When I was a student, many McGill student councillors opted to go on Birthright, and nobody said a word. Blatant anti-Israel views were relegated to the fringe of the fringe Left.
In 2012, with the rise of the Black Lives Matter movement and its opportunistic infiltration by anti-Israel activists, I noticed a paradigm shift. 2012 was the big inflection point. It was downhill from there.
I graduated in 2013. In the years that followed, we had four BDS referendums in 2 years. With each one, BDS lost by a smaller margin. Finally, at the last one, BDS won, but was declared unconstitutional by the Judicial Board, due to discrimination against students by national origin. The Joseph Goebbels-style tactics – if you repeat a lie enough times to the public, they end up believing it to be true regardless of how far-fetched it is – had won out. Since then, the Students’ Society of McGill University (SSMU) has been behaving as if the motion had been ratified, arguing that despite the J-Board decision, BDS reflects the opinions of their constituents.

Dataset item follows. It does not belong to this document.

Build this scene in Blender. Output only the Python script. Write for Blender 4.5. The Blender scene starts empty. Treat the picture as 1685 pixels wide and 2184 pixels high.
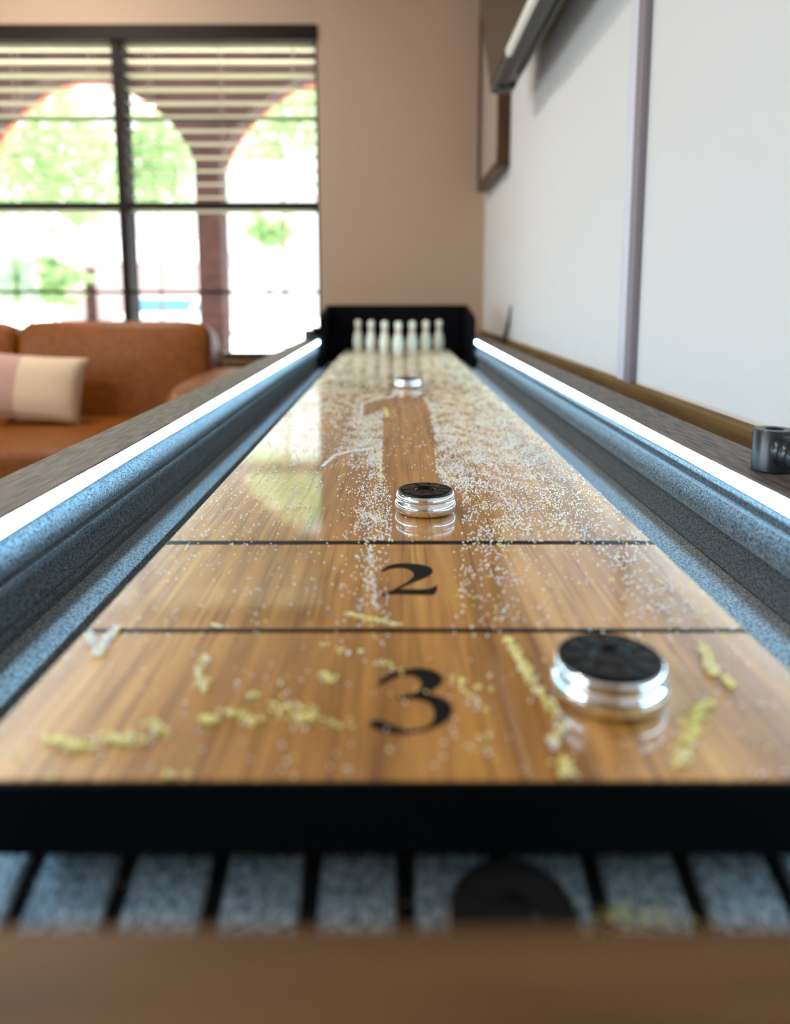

I remember the “queer Palestinians” who hung out in “progressive” circles. They, I later discovered, as I followed them on social media in the years after they graduated, were the children of the Fatah and Hamas elite, who saw their charade as a means to an end, a way to bond with and subsequently sway well-meaning, impressionable leftist circles, students looking for a cause. (Who else in the PA could afford to study abroad and pay international tuition?) When they graduated, many moved back to the Palestinian Territories, removed their septum rings, grew out their pixie cuts, and married the opposite sex in lavish ceremonies. The veneer of the liberated yet oppressed “progressive Palestinian” who was just looking for Justice was just that – a veneer. Those who stayed behind in Montreal blended into the Arab community, and also became more “traditional,” if they didn’t get the opportunity to move up the echelons in the activist world, to make the Palestinian struggle into their career.
Unlike Palestinians in Montreal – or at least, how they are perceived – we Jews had done relatively well for ourselves. We had worked hard and climbed the corporate ladder. Most of the faculty in my department were Jewish. We were the last thing people associated with “oppressed” and the first thing people associated with “success.” So it comes as no surprise that those who were conditioned with Marxist ideas, that being oppressed makes one virtuous, and that the winning team is necessarily in the wrong and had to have oppressed the losing team to get to where they are, did not take kindly to pro-Israel talking points.
But these anarcho-Marxists (which still strikes me as an oxymoron) were the fringe.
After BDS took over the Students’ Society of McGill University, Israel went from being a nation to a political view. In 2016, the largest paper at McGill, the McGill Daily, issued a statement that they wouldn’t publish anything Zionist, a policy many of us suspected they had for years, though it had suddenly become socially acceptable to say so out loud. The brazenness of that statement, to me, reflected a turning point in campus politics, and the increasing banality of antisemitism.
Recently, McGill student councilor Jordyn Wright was asked to resign from the Students Society of McGill University for agreeing to go on a politically neutral trip that exposed students to both sides, simply because it was sponsored by the Jewish student society. [It was later revealed to be funded by the Maccabee Task Force, a staunchly pro-Israel group criticized by university students for receiving funding from two donors who are publicly “known” as “right wing”*** That being said, SSMU should reflect the diversity of the student body, so left and right-sponsored “trips” should be allowed in equal measure, because intellectual curiosity should know no bounds]. Sadly this incident wouldn’t have surprised me in 2016. But what did surprise me was that the traditionally apolitical Science Undergraduate Society also asked her to resign. The message was projected loud and clear: only anti-Israel students are allowed in ANY McGill student politics.
Wright issued the following statement:
https://www.facebook.com/100000907700610/posts/3450604858313070
If an Italian wanted to go to Italy to uncover their Catholic roots, nobody would bat an eye. But if a Jew wanted to reconnect with her heritage, even if it was a left-wing J-Street-esque “seeing both sides” type of trip endorsed by Hillel, the Jewish Student Society, that was a political statement. It was suddenly a giant middle finger to Palestinian students, and therefore controversial and unacceptable. A “conflict of interest.”
If an Indian student were to visit India to see her family, or even go on a heritage trip, that wouldn’t be decried as “offending Pakistani students.” Nobody would care.
Now that McGill endorses BDS, as the hip “cause du jour” touted by influencers such as Bella Hadid and Zayn Malik, a Jew visiting her homeland is forbidden, at least if one has any political aspirations.
Aliyah is tough. Having not a single family member in this entire country is honestly torture. Living in a country without a stable government for almost a year is complicated, to say the least. But when I learn about incidents like these, I realize that if a Jew wants to live an authentic Jewish life, and be openly and proudly pro-Israel, there is a dwindling number of places where they will be accepted.
These college students are the future, and if this banality of antisemitism is the future, we have none.